▸ Excerpted records:
+ + + + + + +
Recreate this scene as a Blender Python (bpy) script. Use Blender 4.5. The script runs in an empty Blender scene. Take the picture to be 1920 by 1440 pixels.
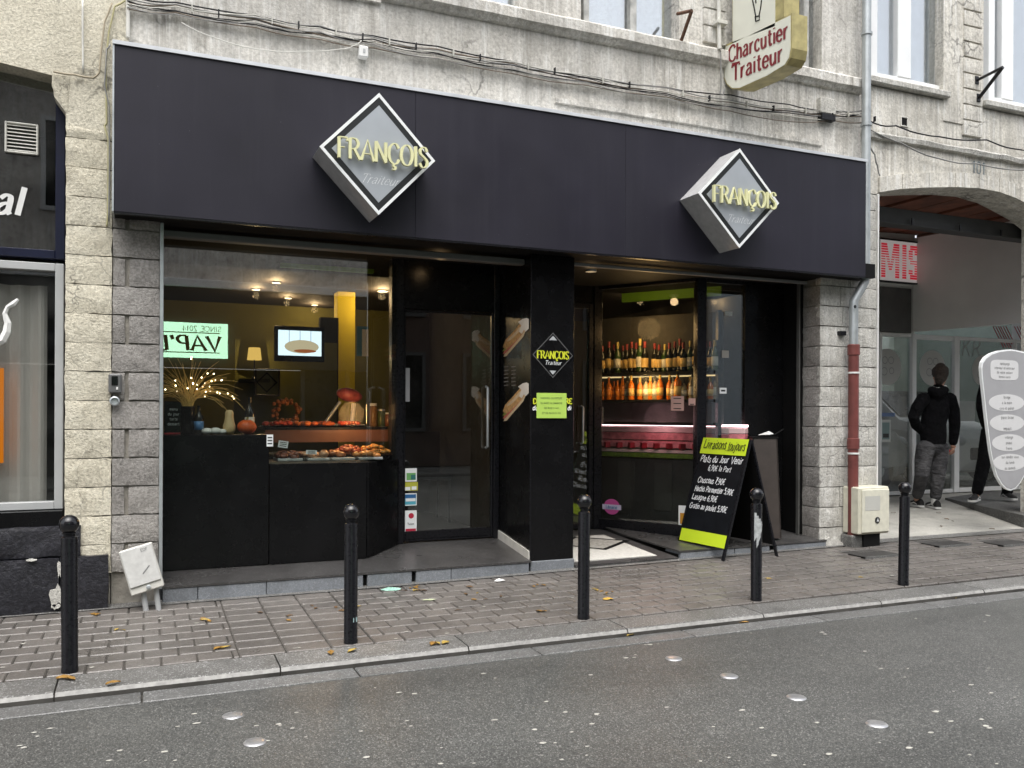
import bpy, bmesh, math, random
from mathutils import Vector, Matrix, noise as mnoise
R = math.radians
rnd = random.Random(7)
scene = bpy.context.scene
COL = scene.collection

# ------------------------------------------------------------------ camera
FPX = 1600.0                    # focal length in pixels of a 1920 wide frame
YAW = R(23.1)
ROLL = 0.0044
SHIFT = 52.5 / 1920
CAM = Vector((0.0, -6.0, 1.25))
cam_d = bpy.data.cameras.new('street_camera')
cam_d.sensor_width = 36
cam_d.lens = 36 * FPX / 1920
cam_d.shift_y = SHIFT
cam_d.clip_start = 0.05
cam_d.clip_end = 500
cam = bpy.data.objects.new('street_camera', cam_d)
COL.objects.link(cam)
CM = Matrix.Rotation(-YAW, 4, 'Z') @ Matrix.Rotation(R(90), 4, 'X') @ Matrix.Rotation(ROLL, 4, 'Z')
cam.matrix_world = Matrix.Translation(CAM) @ CM
scene.camera = cam

# ------------------------------------------------------------------ sky and sun (overcast)
w = bpy.data.worlds.new('World')
scene.world = w
w.use_nodes = True
wn = w.node_tree
wn.nodes.clear()
sky = wn.nodes.new('ShaderNodeTexSky')
sky.sky_type = 'NISHITA'
sky.sun_disc = False
sky.sun_elevation = R(66)
sky.sun_rotation = R(200)
sky.air_density = 1.0
sky.dust_density = 4.0
hs = wn.nodes.new('ShaderNodeHueSaturation')
hs.inputs['Saturation'].default_value = 0.28
bg = wn.nodes.new('ShaderNodeBackground')
bg.inputs['Strength'].default_value = 0.15
wo = wn.nodes.new('ShaderNodeOutputWorld')
wn.links.new(sky.outputs[0], hs.inputs['Color'])
wn.links.new(hs.outputs[0], bg.inputs['Color'])
wn.links.new(bg.outputs[0], wo.inputs['Surface'])
sun_d = bpy.data.lights.new('sun', 'SUN')
sun_d.energy = 1.0
sun_d.angle = R(60)
sun_d.color = (1.0, 0.97, 0.93)
sun = bpy.data.objects.new('sun', sun_d)
COL.objects.link(sun)
# the sun stands behind the camera, high and a little to the left
sdir = Vector((math.sin(R(200)) * math.cos(R(66)), math.cos(R(200)) * math.cos(R(66)), math.sin(R(66))))
sun.rotation_euler = sdir.to_track_quat('Z', 'Y').to_euler()

vs = scene.view_settings
scene.display_settings.display_device = 'sRGB'
vs.view_transform = 'Standard'
vs.look = 'None'
vs.exposure = 1.15
vs.gamma = 1.0
vs.use_curve_mapping = False
scene.cycles.max_bounces = 8
scene.cycles.transparent_max_bounces = 16
scene.cycles.caustics_reflective = False
scene.cycles.caustics_refractive = False
scene.cycles.sample_clamp_indirect = 6
scene.cycles.use_denoising = True

# ------------------------------------------------------------------ finding places
C3 = CM.to_3x3()
def ray(px, py):
    return C3 @ Vector(((px - 960) / FPX, (720 - py) / FPX + SHIFT * 1920 / FPX, -1.0))
def P(px, py, y):                 # point of the vertical plane at depth y
    d = ray(px, py); return CAM + d * ((y - CAM.y) / d.y)
def PZ(px, py, z):                # point of a level plane
    d = ray(px, py); return CAM + d * ((z - CAM.z) / d.z)
def PX(px, py, x):                # point of a plane square to the facade
    d = ray(px, py); return CAM + d * ((x - CAM.x) / d.x)
def X(px, y=0.0):                 # x of a vertical edge seen at px (near eye level)
    return P(px, 780, y).x
def Z(px, py, y=0.0):
    return P(px, py, y).z
def rise(x):
    return 0.012 * min(max(0, x - 1.5), 5.0)
KY = -1.635                       # street edge of the kerb
def zp(x, y):                     # height of the pavement
    t = min(1, max(0, (y - KY) / -KY)); return -0.03 * (1 - t) + rise(x) * t
def PP(px, py):                   # point on the pavement
    p = PZ(px, py, 0)
    for _ in range(6): p = PZ(px, py, zp(p.x, p.y))
    return p
ROADZ = -0.075

# ------------------------------------------------------------------ mesh building
BASE = {}
class MB:
    def __init__(s): s.v = []; s.f = []; s.m = []; s.cur = 0
    def quad(s, *p):
        i = len(s.v); s.v += [Vector(q) for q in p]; s.f.append(tuple(range(i, i + len(p)))); s.m.append(s.cur); return s
    def box(s, x0, x1, y0, y1, z0, z1, c=0.0):
        return s.obox(Matrix.Translation(((x0+x1)/2, (y0+y1)/2, (z0+z1)/2)), x1-x0, y1-y0, z1-z0, c)
    def obox(s, M, sx, sy, sz, c=0.0):
        hx, hy, hz = abs(sx)/2, abs(sy)/2, abs(sz)/2
        i = len(s.v)
        if c <= 0:
            for z in (-hz, hz):
                for x, y in ((-hx,-hy),(hx,-hy),(hx,hy),(-hx,hy)): s.v.append(M @ Vector((x, y, z)))
            F = [(3,2,1,0),(4,5,6,7),(0,1,5,4),(1,2,6,5),(2,3,7,6),(3,0,4,7)]
        else:                    # chamfered box: 24 corners
            c = min(c, hx*.95, hy*.95, hz*.95)
            pts = {}
            def pt(a, b, d):
                k = (round(a,6), round(b,6), round(d,6))
                if k not in pts: pts[k] = len(pts); s.v.append(M @ Vector((a, b, d)))
                return pts[k]
            F = []
            for sg in (-1, 1):
                F.append([pt(sg*hx, a, b) for a, b in ((-hy+c,-hz+c),(hy-c,-hz+c),(hy-c,hz-c),(-hy+c,hz-c))][::sg])
                F.append([pt(a, sg*hy, b) for a, b in ((-hx+c,-hz+c),(hx-c,-hz+c),(hx-c,hz-c),(-hx+c,hz-c))][::-sg])
                F.append([pt(a, b, sg*hz) for a, b in ((-hx+c,-hy+c),(hx-c,-hy+c),(hx-c,hy-c),(-hx+c,hy-c))][::sg])
            for a in (-1, 1):
                for b in (-1, 1):
                    F.append([pt(a*hx, b*(hy-c), -(hz-c)), pt(a*(hx-c), b*hy, -(hz-c)), pt(a*(hx-c), b*hy, hz-c), pt(a*hx, b*(hy-c), hz-c)][::a*b])
                    F.append([pt(a*hx, -(hy-c), b*(hz-c)), pt(a*hx, hy-c, b*(hz-c)), pt(a*(hx-c), hy-c, b*hz), pt(a*(hx-c), -(hy-c), b*hz)][::a*b])
                    F.append([pt(-(hx-c), a*hy, b*(hz-c)), pt(-(hx-c), a*(hy-c), b*hz), pt(hx-c, a*(hy-c), b*hz), pt(hx-c, a*hy, b*(hz-c))][::a*b])
                    for d in (-1, 1):
                        F.append([pt(a*hx, b*(hy-c), d*(hz-c)), pt(a*(hx-c), b*hy, d*(hz-c)), pt(a*(hx-c), b*(hy-c), d*hz)][::a*b*d])
        for f in F: s.f.append(tuple(i + k for k in f)); s.m.append(s.cur)
        return s
    def tube(s, path, r, n=8, caps=True):
        path = [Vector(p) for p in path]
        rr = r if isinstance(r, (list, tuple)) else [r] * len(path)
        i0 = len(s.v); up = None
        for k, p in enumerate(path):
            a = path[max(k-1, 0)]; b = path[min(k+1, len(path)-1)]
            t = (b - a).normalized()
            if up is None or abs(up.dot(t)) > .95:
                up = Vector((0,0,1)) if abs(t.z) < .9 else Vector((1,0,0))
            u = t.cross(up).normalized(); vv = u.cross(t).normalized(); up = vv
            for j in range(n):
                an = 2*math.pi*j/n
                s.v.append(p + (u*math.cos(an) + vv*math.sin(an)) * rr[k])
        for k in range(len(path)-1):
            for j in range(n):
                a = i0+k*n+j; b = i0+k*n+(j+1)%n
                s.f.append((a, b, b+n, a+n)); s.m.append(s.cur)
        if caps:
            s.f.append(tuple(i0+j for j in range(n))[::-1]); s.m.append(s.cur)
            e = i0+(len(path)-1)*n
            s.f.append(tuple(e+j for j in range(n))); s.m.append(s.cur)
        return s
    def lathe(s, prof, c, n=16, M=None):
        c = Vector(c); i0 = len(s.v)
        for (r, z) in prof:
            for j in range(n):
                an = 2*math.pi*j/n
                p = Vector((r*math.cos(an), r*math.sin(an), z))
                s.v.append(c + (M @ p if M else p))
        for k in range(len(prof)-1):
            for j in range(n):
                a = i0+k*n+j; b = i0+k*n+(j+1)%n
                s.f.append((a, b, b+n, a+n)); s.m.append(s.cur)
        s.f.append(tuple(i0+j for j in range(n))[::-1]); s.m.append(s.cur)
        e = i0+(len(prof)-1)*n
        s.f.append(tuple(e+j for j in range(n))); s.m.append(s.cur)
        return s
    def ball(s, c, r, n=12, sq=(1,1,1), M=None):
        k = max(5, n//2)
        prof = [(max(1e-4, math.sin(math.pi*i/k)), -math.cos(math.pi*i/k)) for i in range(k+1)]
        S = Matrix.Diagonal((r*sq[0], r*sq[1], r*sq[2]))
        return s.lathe(prof, c, n, (M.to_3x3() @ S) if M else S)
    def prism(s, poly, depth):    # poly: list of 3d points (front, counterclockwise seen from outside), depth: vector to the back
        i = len(s.v); n = len(poly); d = Vector(depth)
        s.v += [Vector(p) for p in poly] + [Vector(p) + d for p in poly]
        s.f.append(tuple(range(i, i+n))); s.m.append(s.cur)
        s.f.append(tuple(range(i+n, i+2*n))[::-1]); s.m.append(s.cur)
        for k in range(n):
            a, b = i+k, i+(k+1) % n
            s.f.append((b, a, a+n, b+n)); s.m.append(s.cur)
        return s
    def build(s, name, mat, parent=None, smooth=False, kind=None, label=None):
        me = bpy.data.meshes.new(name)
        base = BASE.get(parent.name, Vector()) if parent else Vector()
        me.from_pydata([tuple(p - base) for p in s.v], [], s.f)
        mats = mat if isinstance(mat, (list, tuple)) else [mat]
        for m in mats: me.materials.append(m)
        if len(mats) > 1: me.polygons.foreach_set('material_index', s.m)
        if smooth:
            me.polygons.foreach_set('use_smooth', [True]*len(me.polygons))
            if smooth != 'all':
                me.set_sharp_from_angle(angle=R(smooth if smooth is not True else 40))
        me.update()
        o = bpy.data.objects.new(name, me)
        COL.objects.link(o)
        if parent: o.parent = parent
        BASE[o.name] = base
        if kind: o['kind'] = kind
        if label: o['label'] = label
        return o

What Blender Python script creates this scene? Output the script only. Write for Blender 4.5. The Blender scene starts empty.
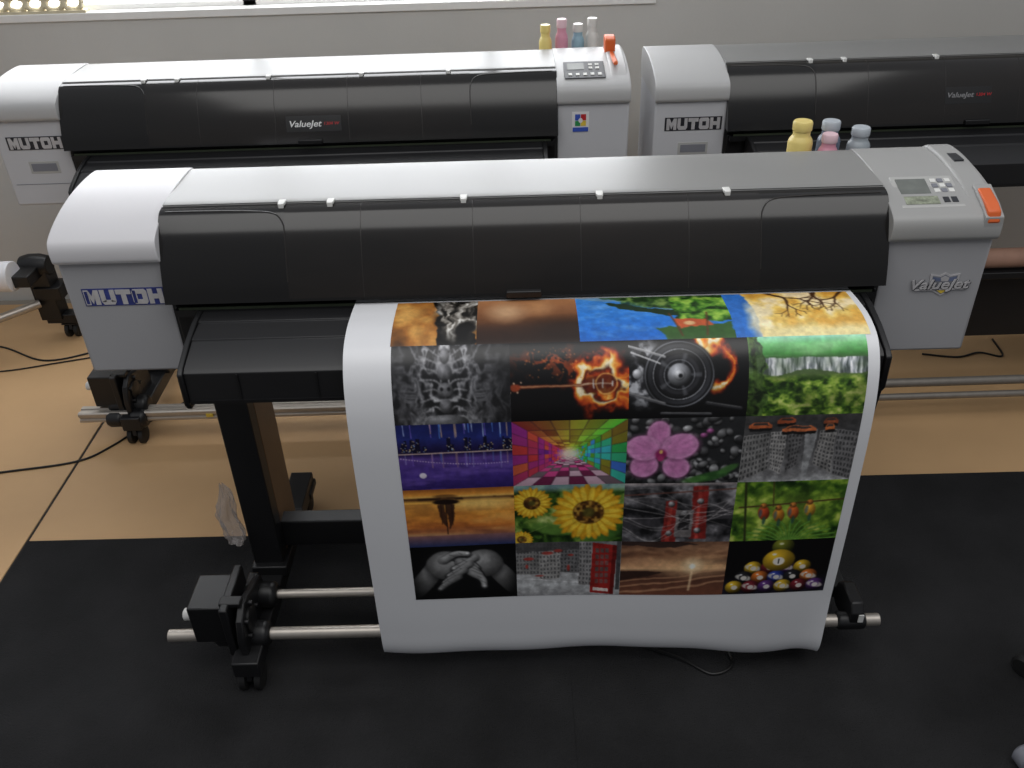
+ + + + + + +
▸ Goal of the exercise:
Looking at the records above, report how many lines contain the word "Python". Answer with the number only.

▸ Complete answer:
2